◆ **The problem**
Look through the lines of the material and count those containing "Blender". Give that count alone.

◆ **Material shown**
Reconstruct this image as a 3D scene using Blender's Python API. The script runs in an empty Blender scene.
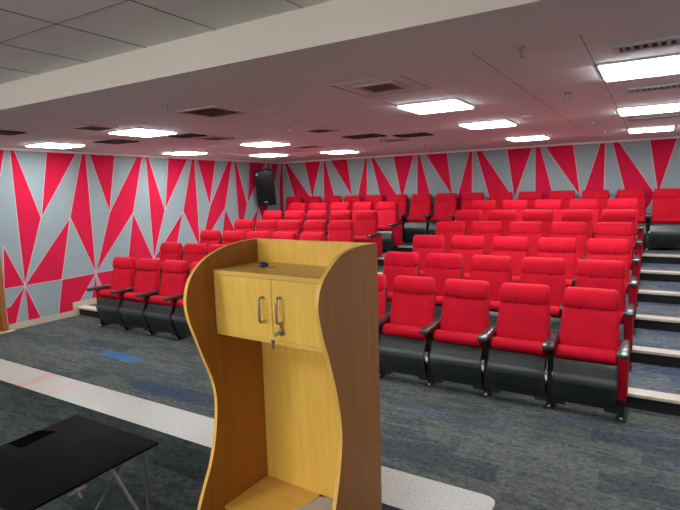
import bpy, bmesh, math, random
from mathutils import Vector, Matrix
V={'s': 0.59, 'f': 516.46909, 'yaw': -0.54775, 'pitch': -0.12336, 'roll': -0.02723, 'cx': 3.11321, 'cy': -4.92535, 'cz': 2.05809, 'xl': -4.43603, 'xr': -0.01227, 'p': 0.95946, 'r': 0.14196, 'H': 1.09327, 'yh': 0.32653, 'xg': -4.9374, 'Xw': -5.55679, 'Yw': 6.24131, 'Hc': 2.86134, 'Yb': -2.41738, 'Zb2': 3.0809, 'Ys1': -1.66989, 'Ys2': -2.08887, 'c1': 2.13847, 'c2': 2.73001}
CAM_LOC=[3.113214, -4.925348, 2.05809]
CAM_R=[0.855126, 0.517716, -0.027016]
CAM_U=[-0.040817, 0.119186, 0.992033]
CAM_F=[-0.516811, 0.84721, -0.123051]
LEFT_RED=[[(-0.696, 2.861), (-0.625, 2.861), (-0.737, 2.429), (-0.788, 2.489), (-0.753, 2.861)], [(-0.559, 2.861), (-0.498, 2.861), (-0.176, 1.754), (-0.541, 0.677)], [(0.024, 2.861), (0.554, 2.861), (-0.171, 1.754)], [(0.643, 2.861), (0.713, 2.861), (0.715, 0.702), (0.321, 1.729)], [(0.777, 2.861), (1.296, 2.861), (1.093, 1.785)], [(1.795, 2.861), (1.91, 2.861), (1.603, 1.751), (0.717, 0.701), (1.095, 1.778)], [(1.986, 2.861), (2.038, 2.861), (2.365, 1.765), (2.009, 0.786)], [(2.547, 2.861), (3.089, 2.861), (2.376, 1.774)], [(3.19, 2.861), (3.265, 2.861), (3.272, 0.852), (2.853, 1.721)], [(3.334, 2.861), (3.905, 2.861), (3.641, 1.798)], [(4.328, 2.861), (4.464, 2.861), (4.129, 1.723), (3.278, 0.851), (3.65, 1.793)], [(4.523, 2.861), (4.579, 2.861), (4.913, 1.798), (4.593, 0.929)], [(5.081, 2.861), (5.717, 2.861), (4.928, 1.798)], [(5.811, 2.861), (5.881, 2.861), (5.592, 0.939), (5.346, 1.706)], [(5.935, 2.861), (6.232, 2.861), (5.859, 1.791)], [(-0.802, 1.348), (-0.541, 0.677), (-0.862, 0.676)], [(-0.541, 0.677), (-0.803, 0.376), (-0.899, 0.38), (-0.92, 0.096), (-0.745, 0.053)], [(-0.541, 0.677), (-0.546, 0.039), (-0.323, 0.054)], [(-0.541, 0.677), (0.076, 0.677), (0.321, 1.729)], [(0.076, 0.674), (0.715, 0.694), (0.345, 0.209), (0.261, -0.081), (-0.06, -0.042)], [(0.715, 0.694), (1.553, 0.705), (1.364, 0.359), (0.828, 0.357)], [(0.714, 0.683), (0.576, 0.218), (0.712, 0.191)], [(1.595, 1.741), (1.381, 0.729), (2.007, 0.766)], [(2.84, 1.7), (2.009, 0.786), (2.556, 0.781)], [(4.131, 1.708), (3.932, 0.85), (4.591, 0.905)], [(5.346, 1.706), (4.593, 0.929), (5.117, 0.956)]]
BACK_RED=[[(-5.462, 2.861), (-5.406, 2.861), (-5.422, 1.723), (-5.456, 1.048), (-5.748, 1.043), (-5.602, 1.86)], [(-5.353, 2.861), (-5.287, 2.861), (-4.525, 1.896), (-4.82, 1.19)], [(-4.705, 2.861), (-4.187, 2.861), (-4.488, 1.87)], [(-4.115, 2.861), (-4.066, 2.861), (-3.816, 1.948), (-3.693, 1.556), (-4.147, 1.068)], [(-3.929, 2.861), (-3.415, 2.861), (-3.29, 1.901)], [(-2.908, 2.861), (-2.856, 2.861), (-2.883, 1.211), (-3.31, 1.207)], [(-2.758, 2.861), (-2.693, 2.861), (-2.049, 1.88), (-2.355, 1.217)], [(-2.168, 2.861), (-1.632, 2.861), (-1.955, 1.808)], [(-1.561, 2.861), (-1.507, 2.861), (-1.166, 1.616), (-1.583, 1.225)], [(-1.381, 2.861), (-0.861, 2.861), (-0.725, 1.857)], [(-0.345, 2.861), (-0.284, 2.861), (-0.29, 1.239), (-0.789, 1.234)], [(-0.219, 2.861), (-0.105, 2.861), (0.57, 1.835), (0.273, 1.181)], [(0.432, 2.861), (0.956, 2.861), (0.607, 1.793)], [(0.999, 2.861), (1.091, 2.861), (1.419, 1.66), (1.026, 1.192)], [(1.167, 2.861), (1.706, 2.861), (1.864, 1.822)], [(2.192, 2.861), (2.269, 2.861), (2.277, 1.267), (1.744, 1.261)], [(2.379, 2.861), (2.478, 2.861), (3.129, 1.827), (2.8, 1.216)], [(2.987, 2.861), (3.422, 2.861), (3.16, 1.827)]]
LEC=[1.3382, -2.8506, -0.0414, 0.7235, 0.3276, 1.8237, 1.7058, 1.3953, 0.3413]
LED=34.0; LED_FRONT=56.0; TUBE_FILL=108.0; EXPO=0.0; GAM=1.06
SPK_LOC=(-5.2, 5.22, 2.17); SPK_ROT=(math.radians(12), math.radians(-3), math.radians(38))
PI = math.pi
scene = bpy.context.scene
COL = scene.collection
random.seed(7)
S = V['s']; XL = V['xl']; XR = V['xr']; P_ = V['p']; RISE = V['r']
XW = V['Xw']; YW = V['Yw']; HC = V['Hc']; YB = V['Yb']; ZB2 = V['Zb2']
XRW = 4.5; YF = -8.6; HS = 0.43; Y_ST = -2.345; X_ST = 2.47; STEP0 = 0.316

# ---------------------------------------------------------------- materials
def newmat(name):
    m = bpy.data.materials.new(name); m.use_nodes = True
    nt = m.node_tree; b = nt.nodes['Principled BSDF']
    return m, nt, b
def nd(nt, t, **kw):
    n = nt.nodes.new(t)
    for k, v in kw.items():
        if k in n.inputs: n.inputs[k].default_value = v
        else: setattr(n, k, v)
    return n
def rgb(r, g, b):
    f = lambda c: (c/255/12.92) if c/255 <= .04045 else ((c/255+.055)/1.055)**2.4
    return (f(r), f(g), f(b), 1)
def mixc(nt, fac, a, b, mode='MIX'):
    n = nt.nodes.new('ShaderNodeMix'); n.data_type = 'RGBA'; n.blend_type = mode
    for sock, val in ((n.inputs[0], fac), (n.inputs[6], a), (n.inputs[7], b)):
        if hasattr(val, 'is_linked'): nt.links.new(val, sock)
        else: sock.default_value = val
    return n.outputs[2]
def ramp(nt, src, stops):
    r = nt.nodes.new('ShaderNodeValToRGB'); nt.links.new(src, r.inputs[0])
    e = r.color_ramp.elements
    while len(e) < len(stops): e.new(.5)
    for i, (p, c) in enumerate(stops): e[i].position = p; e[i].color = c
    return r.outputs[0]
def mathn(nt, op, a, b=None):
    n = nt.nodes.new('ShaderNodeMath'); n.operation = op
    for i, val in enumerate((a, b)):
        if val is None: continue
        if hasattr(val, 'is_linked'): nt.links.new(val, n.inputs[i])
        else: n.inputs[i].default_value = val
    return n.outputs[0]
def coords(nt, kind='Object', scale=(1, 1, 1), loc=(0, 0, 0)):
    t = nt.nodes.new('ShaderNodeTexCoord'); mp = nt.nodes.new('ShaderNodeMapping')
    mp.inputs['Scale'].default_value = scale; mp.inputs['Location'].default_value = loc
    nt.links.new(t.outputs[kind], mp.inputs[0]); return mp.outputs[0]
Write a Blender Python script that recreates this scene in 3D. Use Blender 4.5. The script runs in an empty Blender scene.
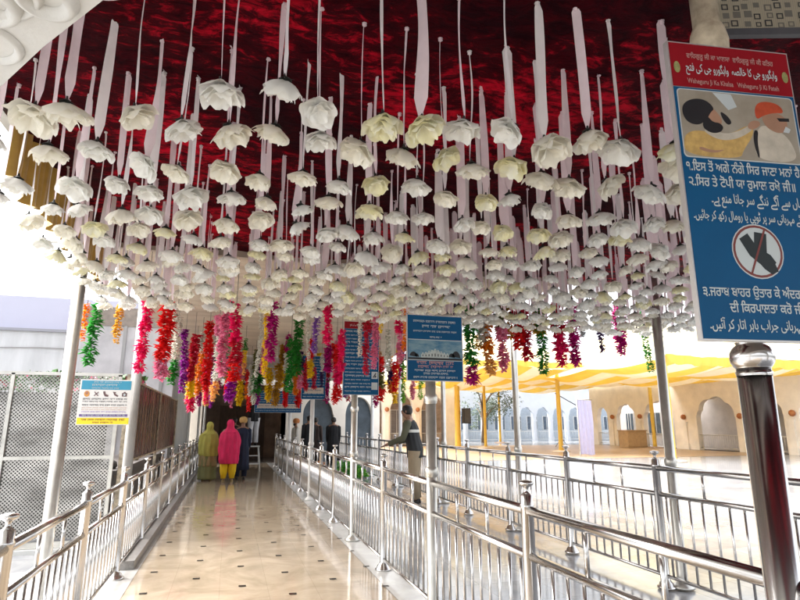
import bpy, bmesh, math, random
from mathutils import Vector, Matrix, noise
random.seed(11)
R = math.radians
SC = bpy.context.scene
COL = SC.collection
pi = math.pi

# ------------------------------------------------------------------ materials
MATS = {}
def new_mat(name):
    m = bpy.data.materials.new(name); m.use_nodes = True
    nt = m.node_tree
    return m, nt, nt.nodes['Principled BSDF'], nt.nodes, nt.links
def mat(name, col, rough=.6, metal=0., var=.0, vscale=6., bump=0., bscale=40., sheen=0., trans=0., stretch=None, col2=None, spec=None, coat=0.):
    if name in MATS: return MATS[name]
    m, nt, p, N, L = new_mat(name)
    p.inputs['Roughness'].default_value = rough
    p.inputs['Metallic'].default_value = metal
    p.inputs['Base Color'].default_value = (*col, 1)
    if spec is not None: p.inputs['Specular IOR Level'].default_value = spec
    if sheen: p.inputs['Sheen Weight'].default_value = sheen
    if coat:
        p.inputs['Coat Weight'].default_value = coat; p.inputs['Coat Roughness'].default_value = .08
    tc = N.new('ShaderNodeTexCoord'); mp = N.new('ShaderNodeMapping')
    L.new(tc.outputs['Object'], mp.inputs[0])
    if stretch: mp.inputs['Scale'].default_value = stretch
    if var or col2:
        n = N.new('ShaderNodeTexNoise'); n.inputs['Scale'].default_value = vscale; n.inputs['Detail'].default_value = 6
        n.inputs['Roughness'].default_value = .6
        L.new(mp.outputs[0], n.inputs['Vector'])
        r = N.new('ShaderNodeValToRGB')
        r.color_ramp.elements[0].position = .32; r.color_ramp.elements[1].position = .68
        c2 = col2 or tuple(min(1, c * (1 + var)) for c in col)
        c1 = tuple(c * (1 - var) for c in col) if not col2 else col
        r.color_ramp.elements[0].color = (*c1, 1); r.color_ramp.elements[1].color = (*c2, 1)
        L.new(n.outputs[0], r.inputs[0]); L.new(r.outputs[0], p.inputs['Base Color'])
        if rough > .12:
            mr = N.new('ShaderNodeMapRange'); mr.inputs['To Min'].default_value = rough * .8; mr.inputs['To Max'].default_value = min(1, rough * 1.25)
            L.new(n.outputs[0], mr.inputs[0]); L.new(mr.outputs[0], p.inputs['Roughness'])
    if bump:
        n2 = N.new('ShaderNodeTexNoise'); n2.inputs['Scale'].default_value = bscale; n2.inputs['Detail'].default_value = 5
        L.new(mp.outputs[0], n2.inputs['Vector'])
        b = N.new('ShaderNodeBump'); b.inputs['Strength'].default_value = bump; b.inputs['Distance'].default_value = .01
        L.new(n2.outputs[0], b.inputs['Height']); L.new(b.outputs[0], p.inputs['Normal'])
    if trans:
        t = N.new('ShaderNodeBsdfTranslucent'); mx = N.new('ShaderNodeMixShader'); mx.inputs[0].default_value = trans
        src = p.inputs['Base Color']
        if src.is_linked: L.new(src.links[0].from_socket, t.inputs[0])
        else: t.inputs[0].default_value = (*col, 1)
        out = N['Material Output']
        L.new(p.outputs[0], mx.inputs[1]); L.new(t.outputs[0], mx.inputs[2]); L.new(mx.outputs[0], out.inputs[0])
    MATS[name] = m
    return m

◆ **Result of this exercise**
2